Five Sisters at the Turn of the 14th Century

I move between history and historical fiction frequently in my reading, which leads me to think about the difference between the two. Obviously, history is history and fiction is fiction—but the two aren’t so neatly separate. Good writers of history (at least of history for popular audiences) work to achieve the flow and engagement we associate with novels, and good historical novelists research carefully to get their facts straight.

Reading history can be like pondering a map: we see the outline of a land, its topography, the most prominent structures and features. Reading historical fiction is, at its best, like time travel: we don’t necessarily get the big picture, but we perceive one small part of that picture vividly and even, at the best of times, feel that we’re experiencing it for ourselves.

I’ve just finished with Sisters of the Bruce, 1292-1314, by the Australian author of Scots descent J. M. Harvey. My knowledge of Scots history is very limited, so I pretty much had to approach this book in isolation; I didn’t have a preexisting understanding of the tumultuous time period in which it’s set. I’ve read a bit about the two English kings Edward, who fought the Scots around the turn of the 14th Century, but that’s left me able to recognize the occasional name and little else.

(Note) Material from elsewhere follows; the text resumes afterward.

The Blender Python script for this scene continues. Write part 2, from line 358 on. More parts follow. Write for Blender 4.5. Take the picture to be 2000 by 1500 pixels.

In the preface, Harvey tells us “In this fictional narrative, the five sisters of Robert the Bruce speak to us from the past. Their remarkable story deserves to be told, so that they might no longer be ‘unwept, unhonour’d and unsung’—to borrow a line from Sir Walter Scott. The Bruce, Robert the Bruce, was a legendary king of Scotland, devoted to uniting the warring clans and ridding the country of the English.  His five sisters (and their sisters-in-law, children, and nieces) are, indeed a remarkable bunch. Isabel (Isa), the eldest, marries the King of Norway and watches the lives of her siblings—when information is available—from afar. The next two sisters, Christina (Kirsty) and Mary are captured by the English, along with a sister-in-law and a niece. Christina is “caged” within a convent; Mary is literally caged, hanging in a wood and metal pen in the open air above an English castle. The younger two sisters, Mathilde and Margaret, evade capture; filling in a gap in the historical record, Harvey imagines them as fugitives in Orkney.

One can understand why Harvey was eager to write this book. And, having read the jacket synopsis, I was certainly eager to read it. My feelings now, as I’ve finished it, are mixed—contradictory enough that I want to deal with them as individual bullet points, rather than trying to sort through them all at once.

• These are interesting women. I’m delighted to have had them brought to my attention and expect they’ll continue to live in my imagination for some time.

• Harvey is scrupulous constructing and maintaining her timeline so, as long as you read the afterward and sort fact from fiction, you can leave with a fairly clear outline of this period of history as seen from the Bruce perspective.

• The novel reminds us—we seem always to need reminding—of what a barbarous, messy business war is and of the brunt of the suffering borne by civilians: the Scots peasants face misery regardless of who has the nominally stronger hold on the land. English invaders murder, rape, and pillage; Scots defenders burn crops and destroy villages to keep them out of the hands of the English.

• The book has occasional moments of real beauty. For example, in her first letter to Kirsty, Isa writes of her leave-taking and journey to Norway: “For an unusually long time, sea creatures followed our vessel and I could not keep my eyes from their sleek forms and gentle eyes. I hoped they might travel back to you and whisper in their strange tongues that all was well; that these things shall indeed pass.”

• Unfortunately the prose style here is—I was going to say “uneven,” but actually the problem is that the prose style is too even. The above sample is a rarity. Most of the parts of the book written as correspondence among the sisters, sound dully identical. Isa’s letters to Kirsty and Kirsty’s letters to Isa are interchangeable, except for the geographic references.

• The omniscient narrator who directs other sections of the book has a voice like a history textbook—dry and all-seeing, taking the life out of what should be vivid events. Early on in the novel, the narrator tells us “It is as well that foresight is denied mere mortals. Had they [the books’ characters] known what terrible price they would have to pay to achieve their goal [of a united, independent Scotland], their steps may have faltered and turned from such a perilous path; their actions would ultimately fracture their beloved family and the country they so revered.” This doesn’t build suspense, as perhaps it was intended. It flattens the narrative.

• At times, the writer seems to abandon sense in order to ride the flow of a phrase she’s begun. As Mary festers both figuratively and literally in her cage, we’re told, “When some of the older folk no longer wandered by, [Mary] presumed illness or death had overtaken them. Such benign thoughts helped to fill the long hours.” Illness and death, benign? I don’t think so, not even in comparison with Mary’s miserable state.

I found the historical thread running through this novel fascinating, but as a reader I was less than fascinated. Harvey writes fiction as though it were textbook history, drying it out and rendering its varied terrain to a single level of flatness. I appreciate Harvey introducing me to these remarkable women, but I’m still waiting for a novel that will capture their lives vividly.